Could this be all? What if all living things had another body on top of,
surrounding and interpenetrating the mineral body? Let us say such a body exists and for convenience
calls it the life body, the body that
imbues us with life. We can then say
that all living things have a life body.
So where
does this life body come from and how does it arise from the mineral world?
Some process maybe taking place on earth that brings such a body into being.
But what could it be? Let us revisit
this life body or all living things and inevitable, we can see another common
attribute of all living things: all living things lift themselves up from the
physical world.
What does
this mean? Don’t mountains also lift themselves up from the physical world?
Yes, that is true; mountains appear to have a similar gesture. However, the
movement is external to the uplifting gesture. Confusing? Mountains, no matter
how high, are “lifted up” by forces external to the mountain. The collision or
sliding of tectonic plates, the upward push of molten lava to create volcanoes is
activities that are independent and external to the mountain. The mountains are
results of these external impulses. The mountains, internally, have no impulse
of their own to lift up from the physical world. They remain consistent with
the notion of the mineral discussed in the physical body. However, unlike
mountains, all living things have an impulse from within to push up and away
from the physical world. Effectively, it is an impulse within all living things
that make them reach into the sphere of the air or even heavens. This force can be found in the smallest seed;
in the smallest animals, and of course in human beings. All living things grow
or “lift up” from within. This reaching into the so-called “airy regions” that
float above the physical world lends another name to this life body – etheric.
The ether, in ancient languages, often referred to the airy region above the
earth. Hence a body that lifts its self away from the physical world penetrates
the airy world, so to speak, and become etheric.
In this process
of “etherilization,” the density and solidity of the physical or mineral body
is being “lightened” to such an extent that it can lift itself up, no matter
how small, from the physical world. So strong is this impulse that it can push
trees to heavenly limits, and it can have an animal, as large as an elephant,
with extremely dense mineral nature, stand-up.
From this point
I would like to suggest a perspective that can be difficult to imagine. Could
it be that such a process of “etherlization” may also be a process of
transformation to the spiritual? Let us consider spirit in a non-religious
sense. Spirit is about breath (for example to inspire, i.e. to breathe in).

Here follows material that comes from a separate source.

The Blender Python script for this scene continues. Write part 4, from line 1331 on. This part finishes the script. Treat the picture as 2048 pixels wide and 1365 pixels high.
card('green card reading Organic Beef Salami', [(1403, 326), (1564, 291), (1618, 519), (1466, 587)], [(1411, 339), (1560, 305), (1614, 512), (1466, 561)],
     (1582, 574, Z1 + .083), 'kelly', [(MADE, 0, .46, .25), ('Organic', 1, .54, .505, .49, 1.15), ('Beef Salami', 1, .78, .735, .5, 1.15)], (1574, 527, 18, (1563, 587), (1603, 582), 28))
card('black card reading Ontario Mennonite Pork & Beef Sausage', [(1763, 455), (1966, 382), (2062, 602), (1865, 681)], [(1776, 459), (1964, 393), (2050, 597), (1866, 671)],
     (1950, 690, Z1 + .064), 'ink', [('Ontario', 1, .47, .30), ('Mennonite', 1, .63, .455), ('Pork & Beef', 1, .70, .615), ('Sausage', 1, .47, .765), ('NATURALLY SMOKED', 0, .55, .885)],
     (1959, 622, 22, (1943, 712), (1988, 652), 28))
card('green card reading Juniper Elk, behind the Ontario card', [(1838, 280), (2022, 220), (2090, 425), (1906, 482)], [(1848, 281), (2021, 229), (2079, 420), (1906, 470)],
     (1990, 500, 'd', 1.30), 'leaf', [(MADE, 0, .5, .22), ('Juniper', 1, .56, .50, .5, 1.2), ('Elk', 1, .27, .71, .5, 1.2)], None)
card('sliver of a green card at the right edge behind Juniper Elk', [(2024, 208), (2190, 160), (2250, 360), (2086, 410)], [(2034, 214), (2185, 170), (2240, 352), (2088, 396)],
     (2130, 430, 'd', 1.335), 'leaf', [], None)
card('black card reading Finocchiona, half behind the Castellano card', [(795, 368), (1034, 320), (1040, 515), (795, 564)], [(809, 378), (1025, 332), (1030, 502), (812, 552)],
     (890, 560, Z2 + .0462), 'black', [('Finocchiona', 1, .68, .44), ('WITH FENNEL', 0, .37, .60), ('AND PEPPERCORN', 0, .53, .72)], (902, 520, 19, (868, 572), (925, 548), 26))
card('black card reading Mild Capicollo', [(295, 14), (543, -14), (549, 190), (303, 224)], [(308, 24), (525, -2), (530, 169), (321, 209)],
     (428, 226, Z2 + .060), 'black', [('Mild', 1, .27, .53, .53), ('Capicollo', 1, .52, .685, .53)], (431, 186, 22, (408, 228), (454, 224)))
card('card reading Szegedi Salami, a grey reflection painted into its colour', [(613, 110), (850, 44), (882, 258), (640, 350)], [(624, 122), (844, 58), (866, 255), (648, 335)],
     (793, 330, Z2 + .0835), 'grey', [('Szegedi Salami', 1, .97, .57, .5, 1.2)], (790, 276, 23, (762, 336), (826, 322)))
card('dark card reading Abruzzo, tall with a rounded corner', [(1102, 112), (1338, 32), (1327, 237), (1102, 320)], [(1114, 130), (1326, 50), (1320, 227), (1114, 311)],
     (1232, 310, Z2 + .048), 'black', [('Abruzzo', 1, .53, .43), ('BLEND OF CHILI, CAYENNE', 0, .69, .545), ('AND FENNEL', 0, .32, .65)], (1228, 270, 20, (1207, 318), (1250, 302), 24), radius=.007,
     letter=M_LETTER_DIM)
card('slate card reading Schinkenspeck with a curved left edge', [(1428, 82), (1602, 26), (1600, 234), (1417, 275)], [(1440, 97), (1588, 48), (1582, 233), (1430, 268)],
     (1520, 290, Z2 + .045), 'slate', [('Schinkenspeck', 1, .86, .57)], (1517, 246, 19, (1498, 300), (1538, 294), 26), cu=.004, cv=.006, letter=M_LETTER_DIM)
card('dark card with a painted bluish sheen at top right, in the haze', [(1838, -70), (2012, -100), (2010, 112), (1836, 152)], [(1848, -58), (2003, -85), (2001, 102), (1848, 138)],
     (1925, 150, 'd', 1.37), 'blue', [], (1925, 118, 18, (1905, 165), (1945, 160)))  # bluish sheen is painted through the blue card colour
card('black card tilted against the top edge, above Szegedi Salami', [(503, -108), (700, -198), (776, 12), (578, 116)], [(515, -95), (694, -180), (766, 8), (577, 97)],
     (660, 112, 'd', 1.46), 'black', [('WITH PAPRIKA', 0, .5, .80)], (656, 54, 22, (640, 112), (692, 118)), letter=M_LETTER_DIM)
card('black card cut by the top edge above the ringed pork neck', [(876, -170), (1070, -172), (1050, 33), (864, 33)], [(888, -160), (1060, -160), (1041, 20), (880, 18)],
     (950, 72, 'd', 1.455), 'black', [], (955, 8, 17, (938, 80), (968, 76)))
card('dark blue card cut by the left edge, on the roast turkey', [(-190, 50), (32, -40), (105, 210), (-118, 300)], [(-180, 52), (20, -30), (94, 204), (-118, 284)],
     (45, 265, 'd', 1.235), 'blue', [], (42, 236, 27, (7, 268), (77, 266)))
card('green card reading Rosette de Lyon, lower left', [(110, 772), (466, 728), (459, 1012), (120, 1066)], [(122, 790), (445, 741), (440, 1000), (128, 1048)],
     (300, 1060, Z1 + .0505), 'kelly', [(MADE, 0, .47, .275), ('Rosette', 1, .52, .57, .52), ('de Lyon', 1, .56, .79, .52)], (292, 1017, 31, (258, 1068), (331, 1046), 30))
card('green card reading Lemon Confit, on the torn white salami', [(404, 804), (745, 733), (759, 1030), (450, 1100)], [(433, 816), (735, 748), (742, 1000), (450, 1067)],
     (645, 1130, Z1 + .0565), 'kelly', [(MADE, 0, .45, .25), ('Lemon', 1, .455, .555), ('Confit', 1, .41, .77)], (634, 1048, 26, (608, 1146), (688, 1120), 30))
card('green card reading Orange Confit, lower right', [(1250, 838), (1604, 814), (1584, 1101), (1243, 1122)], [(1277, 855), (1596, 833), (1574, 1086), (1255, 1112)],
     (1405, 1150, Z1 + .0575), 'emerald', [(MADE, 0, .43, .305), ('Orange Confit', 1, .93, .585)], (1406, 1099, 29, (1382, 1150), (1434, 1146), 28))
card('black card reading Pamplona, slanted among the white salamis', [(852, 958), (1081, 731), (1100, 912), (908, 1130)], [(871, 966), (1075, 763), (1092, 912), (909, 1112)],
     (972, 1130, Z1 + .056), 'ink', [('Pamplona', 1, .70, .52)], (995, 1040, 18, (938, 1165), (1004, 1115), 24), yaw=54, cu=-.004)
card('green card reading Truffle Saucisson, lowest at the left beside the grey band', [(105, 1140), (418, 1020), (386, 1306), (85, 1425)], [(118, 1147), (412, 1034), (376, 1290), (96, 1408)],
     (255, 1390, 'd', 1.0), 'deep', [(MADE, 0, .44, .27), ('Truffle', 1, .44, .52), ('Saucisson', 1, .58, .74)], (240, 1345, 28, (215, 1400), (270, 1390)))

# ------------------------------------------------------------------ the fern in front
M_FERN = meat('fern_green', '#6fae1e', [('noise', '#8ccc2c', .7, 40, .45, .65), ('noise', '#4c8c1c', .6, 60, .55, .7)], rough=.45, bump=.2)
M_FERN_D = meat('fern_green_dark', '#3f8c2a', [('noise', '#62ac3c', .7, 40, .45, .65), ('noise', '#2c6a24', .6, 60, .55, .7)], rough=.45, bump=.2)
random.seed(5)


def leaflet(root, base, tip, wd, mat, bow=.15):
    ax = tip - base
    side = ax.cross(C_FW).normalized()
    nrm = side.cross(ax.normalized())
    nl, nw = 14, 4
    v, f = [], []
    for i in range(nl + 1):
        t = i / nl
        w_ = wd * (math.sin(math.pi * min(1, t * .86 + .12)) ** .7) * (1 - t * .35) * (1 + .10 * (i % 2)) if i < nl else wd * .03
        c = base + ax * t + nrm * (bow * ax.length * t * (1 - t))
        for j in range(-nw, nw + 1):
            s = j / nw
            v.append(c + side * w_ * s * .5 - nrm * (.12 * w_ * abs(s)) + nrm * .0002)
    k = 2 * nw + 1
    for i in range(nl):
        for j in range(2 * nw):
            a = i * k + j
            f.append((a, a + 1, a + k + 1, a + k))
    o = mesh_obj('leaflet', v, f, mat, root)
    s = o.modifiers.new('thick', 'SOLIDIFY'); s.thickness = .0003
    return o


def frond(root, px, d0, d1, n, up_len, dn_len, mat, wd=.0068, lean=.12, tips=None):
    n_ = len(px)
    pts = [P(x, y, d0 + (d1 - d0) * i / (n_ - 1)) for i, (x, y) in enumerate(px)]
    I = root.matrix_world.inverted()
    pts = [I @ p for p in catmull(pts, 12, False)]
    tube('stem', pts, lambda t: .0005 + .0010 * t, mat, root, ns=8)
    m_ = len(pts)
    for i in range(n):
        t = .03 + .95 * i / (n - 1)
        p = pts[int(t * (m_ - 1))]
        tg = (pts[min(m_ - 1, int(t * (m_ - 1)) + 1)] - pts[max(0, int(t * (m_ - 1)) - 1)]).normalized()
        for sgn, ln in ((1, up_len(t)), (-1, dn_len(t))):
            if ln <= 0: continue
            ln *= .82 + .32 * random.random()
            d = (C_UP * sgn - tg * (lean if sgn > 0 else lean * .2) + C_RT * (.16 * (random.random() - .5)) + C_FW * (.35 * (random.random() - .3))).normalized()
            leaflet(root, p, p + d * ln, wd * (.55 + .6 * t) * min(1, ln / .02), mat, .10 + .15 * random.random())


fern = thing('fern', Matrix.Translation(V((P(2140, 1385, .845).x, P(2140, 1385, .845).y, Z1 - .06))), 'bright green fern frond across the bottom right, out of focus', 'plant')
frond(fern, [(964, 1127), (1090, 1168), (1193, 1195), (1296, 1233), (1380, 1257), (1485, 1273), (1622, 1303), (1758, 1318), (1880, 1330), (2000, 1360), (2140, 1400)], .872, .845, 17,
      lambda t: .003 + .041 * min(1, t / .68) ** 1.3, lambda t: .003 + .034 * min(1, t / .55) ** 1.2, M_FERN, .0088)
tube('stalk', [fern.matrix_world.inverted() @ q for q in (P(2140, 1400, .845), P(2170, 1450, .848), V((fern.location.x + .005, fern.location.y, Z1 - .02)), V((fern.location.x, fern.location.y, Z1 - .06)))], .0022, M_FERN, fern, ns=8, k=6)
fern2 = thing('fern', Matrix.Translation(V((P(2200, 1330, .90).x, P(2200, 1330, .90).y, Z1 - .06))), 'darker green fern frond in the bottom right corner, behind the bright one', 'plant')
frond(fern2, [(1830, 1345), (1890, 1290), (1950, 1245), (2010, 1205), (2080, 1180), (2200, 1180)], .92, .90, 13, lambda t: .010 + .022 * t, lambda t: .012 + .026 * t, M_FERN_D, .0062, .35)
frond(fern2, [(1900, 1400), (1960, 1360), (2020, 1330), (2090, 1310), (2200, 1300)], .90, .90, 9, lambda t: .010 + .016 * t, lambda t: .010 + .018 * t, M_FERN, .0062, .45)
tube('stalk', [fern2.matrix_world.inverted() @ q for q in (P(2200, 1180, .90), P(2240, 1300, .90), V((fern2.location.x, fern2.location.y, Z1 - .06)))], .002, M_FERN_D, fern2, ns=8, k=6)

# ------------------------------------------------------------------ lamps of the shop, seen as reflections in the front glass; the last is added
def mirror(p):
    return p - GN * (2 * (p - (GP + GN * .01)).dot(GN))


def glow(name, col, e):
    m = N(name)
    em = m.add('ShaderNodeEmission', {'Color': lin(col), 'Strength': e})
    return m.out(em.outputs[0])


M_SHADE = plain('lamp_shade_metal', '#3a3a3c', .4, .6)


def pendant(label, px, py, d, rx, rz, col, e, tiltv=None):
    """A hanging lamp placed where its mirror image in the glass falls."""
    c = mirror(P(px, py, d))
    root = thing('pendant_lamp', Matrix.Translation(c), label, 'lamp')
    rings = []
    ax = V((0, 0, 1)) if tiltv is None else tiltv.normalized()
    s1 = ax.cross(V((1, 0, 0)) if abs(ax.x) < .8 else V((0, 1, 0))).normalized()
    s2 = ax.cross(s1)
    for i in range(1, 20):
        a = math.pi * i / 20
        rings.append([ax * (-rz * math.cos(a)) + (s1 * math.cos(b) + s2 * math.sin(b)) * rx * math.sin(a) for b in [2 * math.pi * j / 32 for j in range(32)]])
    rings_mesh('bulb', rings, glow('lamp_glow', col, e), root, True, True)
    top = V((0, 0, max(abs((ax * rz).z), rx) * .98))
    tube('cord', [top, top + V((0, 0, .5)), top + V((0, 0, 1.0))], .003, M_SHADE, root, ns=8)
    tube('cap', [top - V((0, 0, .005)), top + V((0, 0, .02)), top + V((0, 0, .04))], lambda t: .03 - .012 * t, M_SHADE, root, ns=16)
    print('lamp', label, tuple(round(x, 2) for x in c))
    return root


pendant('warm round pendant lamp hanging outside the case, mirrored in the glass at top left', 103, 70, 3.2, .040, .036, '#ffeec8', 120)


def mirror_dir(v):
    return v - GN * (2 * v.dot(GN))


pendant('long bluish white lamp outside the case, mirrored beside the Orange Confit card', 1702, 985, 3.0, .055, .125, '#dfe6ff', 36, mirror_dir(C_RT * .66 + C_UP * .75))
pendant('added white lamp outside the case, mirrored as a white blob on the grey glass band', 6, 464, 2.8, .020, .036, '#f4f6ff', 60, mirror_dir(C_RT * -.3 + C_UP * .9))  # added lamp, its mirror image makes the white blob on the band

Could it be that the life body or the etheric body is about breathing, the
breath of life? If this were so, then we could say the living things are the
physical world spiritualized, i.e. filled with breathe. To consider this picture would help us
imagine that all living things, big or small, are of mineral nature into which
streams this breathe of life. This would mean that all living things would have
at least two bodies, a physical body and an etheric body. And yes, the mineral
would have an etheric body as well; one that is asleep in the sense that its
breathing is stilled at the moment.
With an
imagination like this, then it becomes possible to see all living things as a
vivid and real-time transformation of our physical world into one that is being
permeated with the breathe of life or spirit.
The world
we live in is a wonderful place with more than meets the eye. Let us be open to
see this as possible.
Sources: Theosophy by Rudolf Steiner, the Nature
of Substance by Rudolf Hauschka, and Nutrition by Rudolf Hauschka.